WHAT IS ASKED
Would you print the material exactly, starting at its first line and ending at the line holding "COL = SC.collection"?

====== RECORDS SHOWN ======

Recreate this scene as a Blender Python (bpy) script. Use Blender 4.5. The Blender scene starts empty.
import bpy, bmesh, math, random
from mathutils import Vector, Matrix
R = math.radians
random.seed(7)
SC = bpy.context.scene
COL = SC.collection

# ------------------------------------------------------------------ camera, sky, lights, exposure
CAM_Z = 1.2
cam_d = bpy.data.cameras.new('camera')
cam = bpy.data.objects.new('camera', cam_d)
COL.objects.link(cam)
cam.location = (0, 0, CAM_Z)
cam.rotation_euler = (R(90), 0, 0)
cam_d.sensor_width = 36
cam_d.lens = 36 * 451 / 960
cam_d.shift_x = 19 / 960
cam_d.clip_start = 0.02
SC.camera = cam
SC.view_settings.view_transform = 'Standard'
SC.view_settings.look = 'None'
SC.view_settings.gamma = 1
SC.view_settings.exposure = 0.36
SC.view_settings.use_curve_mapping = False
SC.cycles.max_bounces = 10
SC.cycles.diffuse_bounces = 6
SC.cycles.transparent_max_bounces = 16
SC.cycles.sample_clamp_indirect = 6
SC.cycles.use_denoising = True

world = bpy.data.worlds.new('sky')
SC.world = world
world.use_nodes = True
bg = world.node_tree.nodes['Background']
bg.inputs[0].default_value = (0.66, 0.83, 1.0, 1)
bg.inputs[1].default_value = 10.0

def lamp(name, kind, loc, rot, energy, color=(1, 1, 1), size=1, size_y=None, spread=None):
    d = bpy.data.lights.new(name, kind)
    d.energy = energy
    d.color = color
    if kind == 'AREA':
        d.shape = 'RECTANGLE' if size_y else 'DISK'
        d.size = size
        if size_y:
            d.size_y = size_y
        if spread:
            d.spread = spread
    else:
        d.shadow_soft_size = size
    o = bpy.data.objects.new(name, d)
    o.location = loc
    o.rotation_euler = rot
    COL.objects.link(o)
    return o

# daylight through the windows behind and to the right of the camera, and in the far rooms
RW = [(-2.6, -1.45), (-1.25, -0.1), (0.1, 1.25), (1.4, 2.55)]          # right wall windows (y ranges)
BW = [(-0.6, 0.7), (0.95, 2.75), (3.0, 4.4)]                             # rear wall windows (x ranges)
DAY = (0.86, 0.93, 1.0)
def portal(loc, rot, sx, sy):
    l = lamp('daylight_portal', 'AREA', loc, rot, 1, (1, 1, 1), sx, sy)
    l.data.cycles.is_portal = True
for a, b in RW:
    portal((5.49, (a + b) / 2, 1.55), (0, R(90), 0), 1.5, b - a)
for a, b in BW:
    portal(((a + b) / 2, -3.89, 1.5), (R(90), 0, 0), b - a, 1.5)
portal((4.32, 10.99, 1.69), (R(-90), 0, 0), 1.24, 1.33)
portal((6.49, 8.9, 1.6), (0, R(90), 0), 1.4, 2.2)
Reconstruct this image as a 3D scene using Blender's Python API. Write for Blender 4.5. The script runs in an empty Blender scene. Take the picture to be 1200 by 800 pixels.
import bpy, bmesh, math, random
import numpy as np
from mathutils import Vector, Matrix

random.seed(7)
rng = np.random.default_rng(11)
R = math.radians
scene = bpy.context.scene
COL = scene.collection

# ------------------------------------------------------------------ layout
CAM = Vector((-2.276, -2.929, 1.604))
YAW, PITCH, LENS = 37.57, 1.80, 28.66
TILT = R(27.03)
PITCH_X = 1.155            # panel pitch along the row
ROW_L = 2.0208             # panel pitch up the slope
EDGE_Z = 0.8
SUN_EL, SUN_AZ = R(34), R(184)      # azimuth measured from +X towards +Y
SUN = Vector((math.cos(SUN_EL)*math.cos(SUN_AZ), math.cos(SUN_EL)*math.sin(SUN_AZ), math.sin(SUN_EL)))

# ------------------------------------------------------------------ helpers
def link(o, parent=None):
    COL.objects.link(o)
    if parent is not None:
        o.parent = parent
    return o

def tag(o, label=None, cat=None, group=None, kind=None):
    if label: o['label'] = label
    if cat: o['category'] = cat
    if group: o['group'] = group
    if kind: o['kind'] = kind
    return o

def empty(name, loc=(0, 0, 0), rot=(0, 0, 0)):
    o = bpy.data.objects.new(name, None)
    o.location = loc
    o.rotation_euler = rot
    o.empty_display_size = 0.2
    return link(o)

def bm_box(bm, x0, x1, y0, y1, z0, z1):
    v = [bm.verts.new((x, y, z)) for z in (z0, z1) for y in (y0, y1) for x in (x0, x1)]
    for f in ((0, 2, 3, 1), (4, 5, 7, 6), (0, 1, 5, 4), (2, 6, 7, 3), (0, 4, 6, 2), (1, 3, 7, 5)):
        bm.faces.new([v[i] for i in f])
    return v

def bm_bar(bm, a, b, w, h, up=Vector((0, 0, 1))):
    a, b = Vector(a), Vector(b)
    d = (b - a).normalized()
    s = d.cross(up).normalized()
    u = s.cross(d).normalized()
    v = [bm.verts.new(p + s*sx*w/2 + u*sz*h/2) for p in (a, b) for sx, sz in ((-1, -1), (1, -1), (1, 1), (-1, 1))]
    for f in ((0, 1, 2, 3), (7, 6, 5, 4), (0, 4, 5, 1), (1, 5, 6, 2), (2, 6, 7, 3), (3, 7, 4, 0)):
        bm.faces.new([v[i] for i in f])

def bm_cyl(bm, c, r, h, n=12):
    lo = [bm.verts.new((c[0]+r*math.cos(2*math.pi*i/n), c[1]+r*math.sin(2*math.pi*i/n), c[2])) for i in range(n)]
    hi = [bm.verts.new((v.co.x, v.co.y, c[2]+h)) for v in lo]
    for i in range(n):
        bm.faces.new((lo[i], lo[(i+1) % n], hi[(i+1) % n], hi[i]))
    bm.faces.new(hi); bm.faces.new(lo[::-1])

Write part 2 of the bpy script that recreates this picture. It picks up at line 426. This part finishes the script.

======

EXERCISE ANSWER
Recreate this scene as a Blender Python (bpy) script. Use Blender 4.5. The Blender scene starts empty.
import bpy, bmesh, math, random
from mathutils import Vector, Matrix
R = math.radians
random.seed(7)
SC = bpy.context.scene
COL = SC.collection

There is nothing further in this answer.